To support his thesis, D'Souza provides a series of cases studies of incidents at leading universities across the U.S. He begins with an report of the admissions policy at Berkeley which, at the time of his writing, admitted students competitively within racial groups, each of which is entitled to a percentage of the student body. The result of this is different standards for admission by members of various ethnic groups. He then proceeds to review the demands for multiculturalism, which leads to the abandonment of traditional classics to make room for works of women and contributions from non-western traditions. In doing this works whose value have been tested over decades or centuries are supplanted by clearly inferior works only because they represent contributions by members of underrepresented groups.. In faculty selection, standards have been established to ensure that certain groups are represented in various numbers in the academic departments. This creates both intellectual and practical problems. Whereas liberal education teaches students to search for universal standards of judgment which transcend particularities of race, gender and culture, illiberal education teaches a provincialism in which every group is encouraged to have its own provincial world view, which restricts the ability find commonality among all mankind. The practical problem is that the quotas often call for numbers of minority professors exceeding the pool of qualified contenders.
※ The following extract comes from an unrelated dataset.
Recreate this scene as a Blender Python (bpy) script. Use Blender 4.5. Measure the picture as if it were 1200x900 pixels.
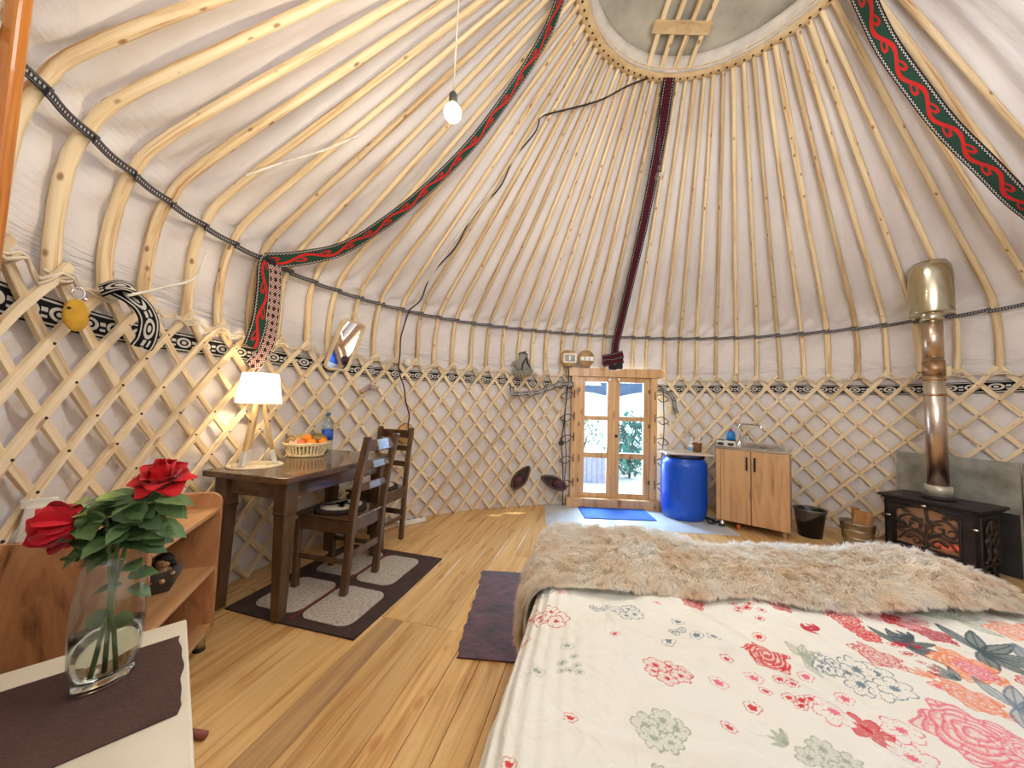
import bpy, bmesh, math, random
import numpy as np
from mathutils import Vector, Matrix
for o in list(bpy.data.objects): bpy.data.objects.remove(o)
SC = bpy.context.scene; COL = SC.collection
random.seed(7); RNG = np.random.default_rng(7)
pi = math.pi; sin = math.sin; cos = math.cos
def S(r, g, b, a=1.0):
    f = lambda c: (c/255/12.92) if c/255 <= .04045 else ((c/255+.055)/1.055)**2.4
    return (f(r), f(g), f(b), a)

# ------------------------------------------------------------------ camera
EYE = Vector((0, 0, 1.235)); PITCH, ROLL = .0596, .0321
cam = bpy.data.cameras.new('camera'); camo = bpy.data.objects.new('camera', cam); COL.objects.link(camo)
cam.sensor_fit = 'HORIZONTAL'; cam.sensor_width = 36; cam.lens = 408.5/1200*36; cam.clip_start = .02; cam.clip_end = 200
up0 = Vector((0, -sin(PITCH), cos(PITCH))); rt0 = Vector((1, 0, 0)); fw = Vector((0, cos(PITCH), sin(PITCH)))
rt = rt0*cos(ROLL)+up0*sin(ROLL); up = up0*cos(ROLL)-rt0*sin(ROLL)
camo.matrix_world = Matrix(((rt.x, up.x, -fw.x, EYE.x), (rt.y, up.y, -fw.y, EYE.y), (rt.z, up.z, -fw.z, EYE.z), (0, 0, 0, 1)))
SC.camera = camo

# ------------------------------------------------------------------ world, lights, exposure
SC.view_settings.view_transform = 'Standard'; SC.view_settings.look = 'None'
SC.view_settings.gamma = 1; SC.view_settings.use_curve_mapping = False
SC.view_settings.exposure = 0.0
W = bpy.data.worlds.new('sky'); SC.world = W; W.use_nodes = True
bg = W.node_tree.nodes['Background']; bg.inputs[0].default_value = (.68, .84, 1.0, 1); bg.inputs[1].default_value = 3.2
def light(name, kind, loc, power, color=(1, 1, 1), size=.1, aim=None, sizey=None):
    l = bpy.data.lights.new(name, kind); l.energy = power; l.color = color
    if kind == 'AREA':
        l.size = size
        if sizey: l.shape = 'RECTANGLE'; l.size_y = sizey
    elif kind == 'POINT': l.shadow_soft_size = size
    o = bpy.data.objects.new(name, l); COL.objects.link(o); o.location = loc
    if aim is not None: o.rotation_euler = (Vector(aim)-Vector(loc)).to_track_quat('-Z', 'Y').to_euler()
    return o
# unseen fill lights added inside the room, one behind the viewpoint, one overhead
light('fill_behind', 'AREA', (1.0, -.5, 2.35), 122, (.95, .975, 1.0), 1.6, (1.35, 1.9, 4.3), 1.4)
light('fill_overhead', 'AREA', (1.26, 1.75, 3.75), 27, (.95, .975, 1.0), 1.2, (1.3, 2.1, 0))
light('door_daylight', 'AREA', (1.3, 5.15, 1.15), 230, (.42, .68, 1.0), .95, (1.2, 3.0, .55), 1.5)
sun = bpy.data.lights.new('sun', 'SUN'); sun.energy = 7; sun.angle = .01; sun.color = (1, .96, .9)
suno = bpy.data.objects.new('sun', sun); COL.objects.link(suno); suno.rotation_euler = (math.radians(48), 0, math.radians(112))

# ------------------------------------------------------------------ helpers
class B:
    def __init__(s): s.v = []; s.f = []; s.uv = []; s.sm = []
    def add(s, verts, faces, uvs=None, smooth=False):
        n = len(s.v); s.v += [tuple(p) for p in verts]
        for i, f in enumerate(faces):
            s.f.append([n+k for k in f]); s.uv.append(uvs[i] if uvs else None); s.sm.append(smooth)
        return s
    def box(s, c, d, rot=None, taper=1.0, tshift=(0, 0)):
        x, y, z = d[0]/2, d[1]/2, d[2]/2; P = []
        for sz in (-1, 1):
            k = taper if sz > 0 else 1; ox, oy = tshift if sz > 0 else (0, 0)
            P += [Vector((-x*k+ox, -y*k+oy, sz*z)), Vector((x*k+ox, -y*k+oy, sz*z)), Vector((x*k+ox, y*k+oy, sz*z)), Vector((-x*k+ox, y*k+oy, sz*z))]
        if rot is not None: P = [rot @ p for p in P]
        P = [p+Vector(c) for p in P]
        return s.add(P, [(3, 2, 1, 0), (4, 5, 6, 7), (0, 1, 5, 4), (1, 2, 6, 5), (2, 3, 7, 6), (3, 0, 4, 7)])
    def bar(s, p, q, w, t, up=(0, 0, 1)):
        p, q = Vector(p), Vector(q); d = q-p; L = d.length; z = d.normalized()
        x = Vector(up).cross(z)
        if x.length < 1e-4: x = Vector((1, 0, 0)).cross(z)
        x.normalize(); y = z.cross(x)
        return s.box((p+q)/2, (w, t, L), Matrix((x, y, z)).transposed())
    def tube(s, path, r, n=8, cap=True, flat=1.0, v0=0):
        P = [Vector(p) for p in path]; m = len(P)
        R = r if hasattr(r, '__len__') else [r]*m
        t = (P[1]-P[0]).normalized(); a = Vector((0, 0, 1)) if abs(t.z) < .9 else Vector((1, 0, 0))
        x = (a-t*a.dot(t)).normalized(); V = []; L = [0]
        for i in range(m):
            t2 = (P[min(i+1, m-1)]-P[max(i-1, 0)]).normalized()
            x = x-t2*x.dot(t2)
            x = x.normalized() if x.length > 1e-6 else t2.orthogonal().normalized()
            y = t2.cross(x)
            for k in range(n):
                A = 2*pi*k/n; V.append(P[i]+x*(R[i]*cos(A))+y*(R[i]*flat*sin(A)))
            if i: L.append(L[-1]+(P[i]-P[i-1]).length)
        F = []; U = []; cr = 2*pi*max(R)
        for i in range(m-1):
            for k in range(n):
                k2 = (k+1) % n
                F.append((i*n+k, i*n+k2, (i+1)*n+k2, (i+1)*n+k))
                U.append([(L[i], v0+k/n*cr), (L[i], v0+(k+1)/n*cr), (L[i+1], v0+(k+1)/n*cr), (L[i+1], v0+k/n*cr)])
        if cap:
            F.append(tuple(range(n-1, -1, -1))); U.append([(0, 0)]*n)
            F.append(tuple(range((m-1)*n, m*n))); U.append([(0, 0)]*n)
        return s.add(V, F, U, True)
    def ribbon(s, path, sides, w, t, vunit=True):
        """flat strip: path centre, sides = unit width vectors, w width(s), t thickness; uv = (metres, 0..1)"""
        P = [Vector(p) for p in path]; m = len(P); Ws = w if hasattr(w, '__len__') else [w]*m
        L = [0]; V = []
        for i in range(m):
            if i: L.append(L[-1]+(P[i]-P[i-1]).length)
            tg = (P[min(i+1, m-1)]-P[max(i-1, 0)]).normalized(); sd = Vector(sides[i]); sd = (sd-tg*sd.dot(tg)).normalized()
            nn = tg.cross(sd)
            for a, b in ((-1, -1), (1, -1), (1, 1), (-1, 1)):
                V.append(P[i]+sd*(a*Ws[i]/2)+nn*(b*t/2))
        F = []; U = []; vv = [0, 1, 1, 0]
        for i in range(m-1):
            for k in range(4):
                k2 = (k+1) % 4
                F.append((i*4+k, i*4+k2, (i+1)*4+k2, (i+1)*4+k))
                U.append([(L[i], vv[k]*(1 if vunit else Ws[i])), (L[i], vv[k2]*(1 if vunit else Ws[i])), (L[i+1], vv[k2]*(1 if vunit else Ws[i])), (L[i+1], vv[k]*(1 if vunit else Ws[i]))])
        F += [(3, 2, 1, 0), tuple(range((m-1)*4, m*4))]; U += [[(0, 0)]*4, [(0, 0)]*4]
        return s.add(V, F, U, False)
    def lathe(s, prof, n=24, c=(0, 0, 0), sx=1, sy=1, rot=None, closed=False):
        V = []; F = []; m = len(prof)
        for r, z in prof:
            for k in range(n):
                A = 2*pi*k/n; p = Vector((r*cos(A)*sx, r*sin(A)*sy, z))
                if rot is not None: p = rot @ p
                V.append(p+Vector(c))
        for i in range(m-1 if not closed else m):
            for k in range(n):
                k2 = (k+1) % n; i2 = (i+1) % m
                F.append((i*n+k, i*n+k2, i2*n+k2, i2*n+k))
        if not closed:
            if prof[0][0] > 1e-5: F.append(tuple(range(n-1, -1, -1)))
            if prof[-1][0] > 1e-5: F.append(tuple(range((m-1)*n, m*n)))
        return s.add(V, F, None, True)
    def prism(s, pts, z0, z1, M=None):
        n = len(pts); V = [Vector((x, y, z0)) for x, y in pts]+[Vector((x, y, z1)) for x, y in pts]
        if M is not None: V = [M @ p for p in V]
        F = [tuple(range(n-1, -1, -1)), tuple(range(n, 2*n))]+[(k, (k+1) % n, n+(k+1) % n, n+k) for k in range(n)]
        return s.add(V, F)
    def sphere(s, c, r, n=14, m=9, sc=(1, 1, 1), rot=None):
        prof = [(max(1e-6, r*sin(pi*i/m)), -r*cos(pi*i/m)) for i in range(m+1)]
        V = []; F = []
        for rr, z in prof:
            for k in range(n):
                A = 2*pi*k/n; p = Vector((rr*cos(A)*sc[0], rr*sin(A)*sc[1], z*sc[2]))
                if rot is not None: p = rot @ p
                V.append(p+Vector(c))
        for i in range(m):
            for k in range(n): F.append((i*n+k, i*n+(k+1) % n, (i+1)*n+(k+1) % n, (i+1)*n+k))
        return s.add(V, F, None, True)
    def obj(s, name, mat, parent=None, bevel=0, seg=1, smooth=None, angle=None):
        me = bpy.data.meshes.new(name); me.from_pydata(s.v, [], s.f); me.validate(verbose=False)
        if any(u is not None for u in s.uv) and len(me.polygons) == len(s.f):
            ul = me.uv_layers.new(name='UVMap'); arr = []
            for f, u in zip(s.f, s.uv): arr += [c for q in (u or [(0, 0)]*len(f)) for c in q]
            ul.data.foreach_set('uv', arr)
        if len(me.polygons) == len(s.f): me.polygons.foreach_set('use_smooth', s.sm if smooth is None else [smooth]*len(s.f))
        if bevel:
            bm = bmesh.new(); bm.from_mesh(me); bmesh.ops.remove_doubles(bm, verts=bm.verts, dist=1e-5)
            es = [e for e in bm.edges if len(e.link_faces) == 2 and e.calc_face_angle(0) > .5]
            bmesh.ops.bevel(bm, geom=es, offset=bevel, segments=seg, affect='EDGES', profile=.5, clamp_overlap=True)
            bm.to_mesh(me); bm.free()
        if angle: me.polygons.foreach_set('use_smooth', [True]*len(me.polygons)); me.set_sharp_from_angle(angle=angle)
        me.materials.append(mat)
        o = bpy.data.objects.new(name, me); COL.objects.link(o); o.parent = parent
        return o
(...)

D'Souza concludes this book with three modest proposals. He proposes a program of Non-Racial Affirmative Action, which would permit the admission students who appear to possess academic potential not reflected in their academic records, rather than basing standards on group membership. The second suggestion is for Choice Without Separatism. Under this proposal, organizations open only to members of ethnic groups not would encouraged, but those promoting ideas, which may be predominately of interest to members of particular ethnic groups would be encourage, but on a non-exclusive basis. The third proposal is for a curriculum searching for Equality and Classics. Rather than dismissing classical works on the basis that they represent a limited world view, they should be studied for the principals of equality which many contain and which often played a role in their selection as classics.

The weakness of Illiberal Education is that it often seems to be a merely collection of anecdotes which leave the reader wondering whether they really represent the reality of contemporary higher education or whether they merely reflect the most extreme aberrations. for many, including prospective college parents such as myself, this is an interesting study of disturbing trends in higher education.